Exercise directions:
Repeat, exactly, the run of lines that opens with the line containing "Write the bpy" and closes with the line containing "from mathutils import Vector, Matrix, noise", and leave all other lines out.

Extracted material:
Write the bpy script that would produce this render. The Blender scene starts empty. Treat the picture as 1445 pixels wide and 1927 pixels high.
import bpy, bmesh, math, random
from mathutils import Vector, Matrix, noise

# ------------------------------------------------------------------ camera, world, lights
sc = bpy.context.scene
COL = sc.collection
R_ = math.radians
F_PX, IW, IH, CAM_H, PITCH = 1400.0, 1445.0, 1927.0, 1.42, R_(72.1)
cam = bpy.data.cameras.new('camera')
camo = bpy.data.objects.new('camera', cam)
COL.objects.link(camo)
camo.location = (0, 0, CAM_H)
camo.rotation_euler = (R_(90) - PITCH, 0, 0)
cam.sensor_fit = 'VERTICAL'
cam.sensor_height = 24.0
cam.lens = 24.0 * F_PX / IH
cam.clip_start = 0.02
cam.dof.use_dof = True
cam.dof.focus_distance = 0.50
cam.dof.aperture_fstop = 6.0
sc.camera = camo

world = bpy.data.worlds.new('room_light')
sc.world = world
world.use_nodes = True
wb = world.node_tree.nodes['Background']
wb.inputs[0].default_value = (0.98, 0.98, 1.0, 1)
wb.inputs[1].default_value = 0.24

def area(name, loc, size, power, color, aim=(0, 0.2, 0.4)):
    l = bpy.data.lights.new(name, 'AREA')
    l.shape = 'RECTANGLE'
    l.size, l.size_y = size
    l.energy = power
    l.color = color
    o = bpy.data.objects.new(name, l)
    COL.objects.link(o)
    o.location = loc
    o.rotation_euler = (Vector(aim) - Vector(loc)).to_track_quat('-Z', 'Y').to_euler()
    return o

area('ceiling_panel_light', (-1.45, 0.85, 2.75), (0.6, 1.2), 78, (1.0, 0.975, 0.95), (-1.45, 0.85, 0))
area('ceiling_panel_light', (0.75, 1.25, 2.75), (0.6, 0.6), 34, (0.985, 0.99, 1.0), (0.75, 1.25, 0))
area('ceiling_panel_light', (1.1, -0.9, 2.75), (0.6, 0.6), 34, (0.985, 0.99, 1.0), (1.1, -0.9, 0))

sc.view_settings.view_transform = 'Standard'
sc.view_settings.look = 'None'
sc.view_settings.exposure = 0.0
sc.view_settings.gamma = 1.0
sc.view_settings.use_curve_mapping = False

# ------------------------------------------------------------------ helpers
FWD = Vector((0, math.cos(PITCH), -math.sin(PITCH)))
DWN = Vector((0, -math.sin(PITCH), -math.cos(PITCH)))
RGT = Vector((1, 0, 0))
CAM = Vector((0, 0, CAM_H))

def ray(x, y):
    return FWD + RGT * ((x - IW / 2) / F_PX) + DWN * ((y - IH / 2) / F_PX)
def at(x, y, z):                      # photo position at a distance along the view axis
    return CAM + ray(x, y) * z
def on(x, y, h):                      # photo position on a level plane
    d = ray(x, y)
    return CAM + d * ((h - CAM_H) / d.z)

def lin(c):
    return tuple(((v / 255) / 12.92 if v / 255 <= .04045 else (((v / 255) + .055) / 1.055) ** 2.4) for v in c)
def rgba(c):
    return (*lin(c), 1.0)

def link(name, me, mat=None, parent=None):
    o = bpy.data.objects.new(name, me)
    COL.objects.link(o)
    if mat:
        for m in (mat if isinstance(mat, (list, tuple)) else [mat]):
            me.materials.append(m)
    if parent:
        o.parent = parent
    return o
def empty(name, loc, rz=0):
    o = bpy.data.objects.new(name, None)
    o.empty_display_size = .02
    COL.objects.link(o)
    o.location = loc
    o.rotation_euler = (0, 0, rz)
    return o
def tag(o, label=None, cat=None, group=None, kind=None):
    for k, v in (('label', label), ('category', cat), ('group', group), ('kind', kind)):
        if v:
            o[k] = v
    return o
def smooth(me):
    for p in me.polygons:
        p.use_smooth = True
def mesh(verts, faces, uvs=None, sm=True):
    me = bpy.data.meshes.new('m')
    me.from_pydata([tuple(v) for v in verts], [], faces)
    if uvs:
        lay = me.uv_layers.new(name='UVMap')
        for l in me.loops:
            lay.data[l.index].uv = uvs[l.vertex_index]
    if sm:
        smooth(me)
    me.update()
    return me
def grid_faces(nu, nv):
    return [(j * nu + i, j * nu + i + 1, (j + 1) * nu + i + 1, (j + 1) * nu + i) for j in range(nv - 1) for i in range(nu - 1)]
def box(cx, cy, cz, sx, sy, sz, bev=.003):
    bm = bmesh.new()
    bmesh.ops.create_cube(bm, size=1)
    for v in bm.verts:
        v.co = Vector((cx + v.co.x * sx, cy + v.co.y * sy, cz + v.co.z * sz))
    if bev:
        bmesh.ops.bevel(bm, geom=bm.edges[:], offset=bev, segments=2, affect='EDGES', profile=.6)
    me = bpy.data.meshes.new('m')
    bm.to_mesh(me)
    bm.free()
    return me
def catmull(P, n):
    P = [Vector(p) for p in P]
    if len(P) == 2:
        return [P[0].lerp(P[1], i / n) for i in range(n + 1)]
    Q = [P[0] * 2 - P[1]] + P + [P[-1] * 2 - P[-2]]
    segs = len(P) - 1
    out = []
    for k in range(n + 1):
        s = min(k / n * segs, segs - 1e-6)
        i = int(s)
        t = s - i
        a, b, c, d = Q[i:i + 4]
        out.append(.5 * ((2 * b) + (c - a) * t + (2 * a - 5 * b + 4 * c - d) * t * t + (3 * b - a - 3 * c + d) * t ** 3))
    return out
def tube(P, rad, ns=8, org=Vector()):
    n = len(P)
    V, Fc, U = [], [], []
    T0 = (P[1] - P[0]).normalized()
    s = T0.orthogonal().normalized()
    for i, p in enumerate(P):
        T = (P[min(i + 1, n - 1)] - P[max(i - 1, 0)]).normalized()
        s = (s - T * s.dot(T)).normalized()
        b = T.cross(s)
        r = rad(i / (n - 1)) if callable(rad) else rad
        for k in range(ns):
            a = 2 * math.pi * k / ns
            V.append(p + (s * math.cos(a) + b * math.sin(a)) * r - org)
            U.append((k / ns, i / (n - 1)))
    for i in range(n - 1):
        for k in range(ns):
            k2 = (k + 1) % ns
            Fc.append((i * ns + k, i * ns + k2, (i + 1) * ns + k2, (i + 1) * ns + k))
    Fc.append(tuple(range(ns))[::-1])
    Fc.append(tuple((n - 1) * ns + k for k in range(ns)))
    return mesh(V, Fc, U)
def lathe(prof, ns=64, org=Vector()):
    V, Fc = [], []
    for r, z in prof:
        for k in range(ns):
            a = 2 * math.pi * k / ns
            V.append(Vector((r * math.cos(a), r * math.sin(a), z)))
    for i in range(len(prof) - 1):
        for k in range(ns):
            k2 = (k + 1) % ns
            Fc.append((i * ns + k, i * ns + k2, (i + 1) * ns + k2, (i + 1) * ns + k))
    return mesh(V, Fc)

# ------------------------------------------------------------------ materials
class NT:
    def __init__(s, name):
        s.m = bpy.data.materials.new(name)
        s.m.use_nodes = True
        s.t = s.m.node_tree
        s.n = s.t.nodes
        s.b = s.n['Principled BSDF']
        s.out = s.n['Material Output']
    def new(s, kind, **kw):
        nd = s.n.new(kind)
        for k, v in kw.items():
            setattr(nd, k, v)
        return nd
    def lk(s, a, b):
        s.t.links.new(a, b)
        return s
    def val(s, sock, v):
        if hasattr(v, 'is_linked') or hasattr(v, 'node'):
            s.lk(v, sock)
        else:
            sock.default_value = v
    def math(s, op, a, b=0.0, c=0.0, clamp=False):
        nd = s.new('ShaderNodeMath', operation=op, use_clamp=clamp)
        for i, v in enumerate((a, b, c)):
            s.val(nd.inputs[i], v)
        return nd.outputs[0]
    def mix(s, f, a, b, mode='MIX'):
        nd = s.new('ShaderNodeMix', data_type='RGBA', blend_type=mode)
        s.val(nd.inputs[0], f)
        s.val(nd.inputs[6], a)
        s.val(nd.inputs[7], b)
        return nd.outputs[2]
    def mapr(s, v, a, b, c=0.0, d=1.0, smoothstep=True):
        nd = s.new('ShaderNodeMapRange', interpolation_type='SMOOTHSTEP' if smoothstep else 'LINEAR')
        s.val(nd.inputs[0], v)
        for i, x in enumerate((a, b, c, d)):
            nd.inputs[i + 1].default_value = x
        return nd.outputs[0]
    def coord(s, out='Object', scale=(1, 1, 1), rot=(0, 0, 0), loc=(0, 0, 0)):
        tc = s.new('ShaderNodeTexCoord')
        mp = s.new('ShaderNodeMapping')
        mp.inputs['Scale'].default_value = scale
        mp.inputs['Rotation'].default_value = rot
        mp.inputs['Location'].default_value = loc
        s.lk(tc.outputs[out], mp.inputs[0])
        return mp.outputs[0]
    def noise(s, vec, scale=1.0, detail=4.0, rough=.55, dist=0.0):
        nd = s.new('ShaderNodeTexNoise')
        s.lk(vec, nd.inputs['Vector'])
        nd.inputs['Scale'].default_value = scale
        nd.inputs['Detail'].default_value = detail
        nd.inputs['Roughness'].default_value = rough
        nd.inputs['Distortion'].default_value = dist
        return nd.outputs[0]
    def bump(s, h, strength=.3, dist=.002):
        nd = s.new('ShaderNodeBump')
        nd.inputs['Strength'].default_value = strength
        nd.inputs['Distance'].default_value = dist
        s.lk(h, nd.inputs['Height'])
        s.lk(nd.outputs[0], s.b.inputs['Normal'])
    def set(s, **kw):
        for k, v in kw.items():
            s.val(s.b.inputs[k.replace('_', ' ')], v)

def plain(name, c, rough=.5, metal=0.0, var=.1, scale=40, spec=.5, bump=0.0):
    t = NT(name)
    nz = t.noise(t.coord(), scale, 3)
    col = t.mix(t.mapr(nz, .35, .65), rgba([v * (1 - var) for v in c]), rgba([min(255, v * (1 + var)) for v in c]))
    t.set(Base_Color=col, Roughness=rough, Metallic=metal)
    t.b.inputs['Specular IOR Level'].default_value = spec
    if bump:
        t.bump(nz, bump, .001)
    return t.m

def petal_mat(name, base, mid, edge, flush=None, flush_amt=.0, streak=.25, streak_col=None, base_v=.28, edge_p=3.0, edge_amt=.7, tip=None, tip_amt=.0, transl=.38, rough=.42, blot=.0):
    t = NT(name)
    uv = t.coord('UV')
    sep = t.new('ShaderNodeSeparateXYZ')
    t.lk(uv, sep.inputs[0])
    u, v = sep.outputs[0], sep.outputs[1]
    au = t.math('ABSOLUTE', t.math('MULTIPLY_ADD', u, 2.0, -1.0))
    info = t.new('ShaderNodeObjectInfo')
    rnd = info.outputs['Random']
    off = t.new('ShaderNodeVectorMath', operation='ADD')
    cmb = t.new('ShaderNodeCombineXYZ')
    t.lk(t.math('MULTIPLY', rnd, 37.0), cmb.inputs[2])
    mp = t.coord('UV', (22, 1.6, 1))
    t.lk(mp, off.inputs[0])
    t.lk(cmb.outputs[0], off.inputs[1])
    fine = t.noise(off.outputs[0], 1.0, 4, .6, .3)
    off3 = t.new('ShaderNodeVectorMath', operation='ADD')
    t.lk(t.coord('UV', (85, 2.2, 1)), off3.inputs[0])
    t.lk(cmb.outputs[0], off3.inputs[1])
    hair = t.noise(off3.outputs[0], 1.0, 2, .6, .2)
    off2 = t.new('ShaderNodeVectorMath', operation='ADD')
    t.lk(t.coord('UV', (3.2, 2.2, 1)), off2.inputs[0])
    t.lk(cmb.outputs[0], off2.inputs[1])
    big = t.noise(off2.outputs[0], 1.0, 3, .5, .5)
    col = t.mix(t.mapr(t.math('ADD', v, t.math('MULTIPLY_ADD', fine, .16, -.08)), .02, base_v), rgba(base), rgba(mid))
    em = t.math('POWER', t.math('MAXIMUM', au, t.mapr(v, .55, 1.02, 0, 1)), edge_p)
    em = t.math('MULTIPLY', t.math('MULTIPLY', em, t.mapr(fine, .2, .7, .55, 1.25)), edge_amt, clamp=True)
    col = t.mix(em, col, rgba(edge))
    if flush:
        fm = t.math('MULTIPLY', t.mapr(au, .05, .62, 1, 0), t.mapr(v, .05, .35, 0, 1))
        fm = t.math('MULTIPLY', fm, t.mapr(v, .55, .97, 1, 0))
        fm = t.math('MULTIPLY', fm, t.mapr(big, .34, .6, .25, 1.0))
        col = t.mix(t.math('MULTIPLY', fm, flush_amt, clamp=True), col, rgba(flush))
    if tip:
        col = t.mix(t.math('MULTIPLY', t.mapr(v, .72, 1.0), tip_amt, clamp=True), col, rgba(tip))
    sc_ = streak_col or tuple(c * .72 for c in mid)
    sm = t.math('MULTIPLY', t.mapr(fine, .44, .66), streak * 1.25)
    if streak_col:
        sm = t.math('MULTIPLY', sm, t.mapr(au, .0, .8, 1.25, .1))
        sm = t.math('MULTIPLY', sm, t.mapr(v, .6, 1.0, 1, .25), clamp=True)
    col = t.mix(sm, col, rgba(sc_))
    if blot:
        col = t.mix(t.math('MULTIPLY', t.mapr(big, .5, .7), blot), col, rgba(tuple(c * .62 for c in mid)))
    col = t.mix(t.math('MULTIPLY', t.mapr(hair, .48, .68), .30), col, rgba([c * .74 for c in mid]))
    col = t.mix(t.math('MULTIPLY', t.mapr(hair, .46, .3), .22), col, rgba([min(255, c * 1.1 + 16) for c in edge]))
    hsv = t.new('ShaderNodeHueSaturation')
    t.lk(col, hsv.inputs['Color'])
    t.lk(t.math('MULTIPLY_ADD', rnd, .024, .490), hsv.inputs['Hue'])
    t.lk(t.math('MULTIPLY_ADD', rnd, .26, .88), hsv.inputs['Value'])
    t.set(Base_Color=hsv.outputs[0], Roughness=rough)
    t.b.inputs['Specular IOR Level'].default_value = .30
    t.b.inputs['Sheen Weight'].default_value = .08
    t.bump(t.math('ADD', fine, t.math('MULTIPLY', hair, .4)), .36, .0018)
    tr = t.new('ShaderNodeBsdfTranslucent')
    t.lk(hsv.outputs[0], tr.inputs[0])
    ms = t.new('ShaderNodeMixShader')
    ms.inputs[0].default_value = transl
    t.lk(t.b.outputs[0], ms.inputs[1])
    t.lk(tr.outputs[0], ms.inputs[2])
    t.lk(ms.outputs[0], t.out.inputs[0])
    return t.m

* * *

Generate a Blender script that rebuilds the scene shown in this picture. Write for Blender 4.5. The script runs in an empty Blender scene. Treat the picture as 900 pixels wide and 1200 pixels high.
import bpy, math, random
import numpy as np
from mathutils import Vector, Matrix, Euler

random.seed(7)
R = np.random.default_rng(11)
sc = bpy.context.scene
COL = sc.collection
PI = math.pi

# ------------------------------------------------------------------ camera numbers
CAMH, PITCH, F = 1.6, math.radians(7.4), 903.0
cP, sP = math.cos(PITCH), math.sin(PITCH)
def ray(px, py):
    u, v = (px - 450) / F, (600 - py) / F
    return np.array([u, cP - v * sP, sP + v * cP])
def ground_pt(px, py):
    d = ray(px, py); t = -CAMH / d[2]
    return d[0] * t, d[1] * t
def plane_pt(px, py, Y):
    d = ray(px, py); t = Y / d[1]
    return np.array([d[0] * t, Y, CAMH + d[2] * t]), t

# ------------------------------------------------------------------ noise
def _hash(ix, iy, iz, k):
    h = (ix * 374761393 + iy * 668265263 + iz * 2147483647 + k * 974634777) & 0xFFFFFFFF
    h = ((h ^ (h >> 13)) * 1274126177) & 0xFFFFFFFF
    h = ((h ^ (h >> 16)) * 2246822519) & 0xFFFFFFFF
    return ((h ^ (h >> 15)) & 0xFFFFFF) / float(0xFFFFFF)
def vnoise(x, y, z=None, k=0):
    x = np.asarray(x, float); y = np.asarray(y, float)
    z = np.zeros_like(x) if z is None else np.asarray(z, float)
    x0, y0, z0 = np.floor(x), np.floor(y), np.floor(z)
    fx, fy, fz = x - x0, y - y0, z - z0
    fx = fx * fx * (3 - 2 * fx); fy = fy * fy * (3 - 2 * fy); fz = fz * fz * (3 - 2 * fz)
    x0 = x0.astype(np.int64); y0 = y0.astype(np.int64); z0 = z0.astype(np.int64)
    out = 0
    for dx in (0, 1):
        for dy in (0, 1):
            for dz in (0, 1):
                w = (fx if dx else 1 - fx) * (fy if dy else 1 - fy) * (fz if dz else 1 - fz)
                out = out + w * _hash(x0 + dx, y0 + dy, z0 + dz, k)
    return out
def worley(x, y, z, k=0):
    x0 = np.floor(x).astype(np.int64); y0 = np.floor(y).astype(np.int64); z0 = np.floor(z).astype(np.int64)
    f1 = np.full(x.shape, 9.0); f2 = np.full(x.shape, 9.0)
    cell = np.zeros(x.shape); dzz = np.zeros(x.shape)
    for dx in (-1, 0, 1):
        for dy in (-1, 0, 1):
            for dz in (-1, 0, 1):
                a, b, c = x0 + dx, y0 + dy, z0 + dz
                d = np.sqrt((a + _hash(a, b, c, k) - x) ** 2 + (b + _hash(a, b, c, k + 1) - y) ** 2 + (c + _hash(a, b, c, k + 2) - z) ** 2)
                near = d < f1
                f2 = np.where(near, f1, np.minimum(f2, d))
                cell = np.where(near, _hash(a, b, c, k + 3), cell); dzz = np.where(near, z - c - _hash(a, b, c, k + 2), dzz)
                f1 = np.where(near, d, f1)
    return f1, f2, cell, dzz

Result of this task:
Write the bpy script that would produce this render. The Blender scene starts empty. Treat the picture as 1445 pixels wide and 1927 pixels high.
import bpy, bmesh, math, random
from mathutils import Vector, Matrix, noise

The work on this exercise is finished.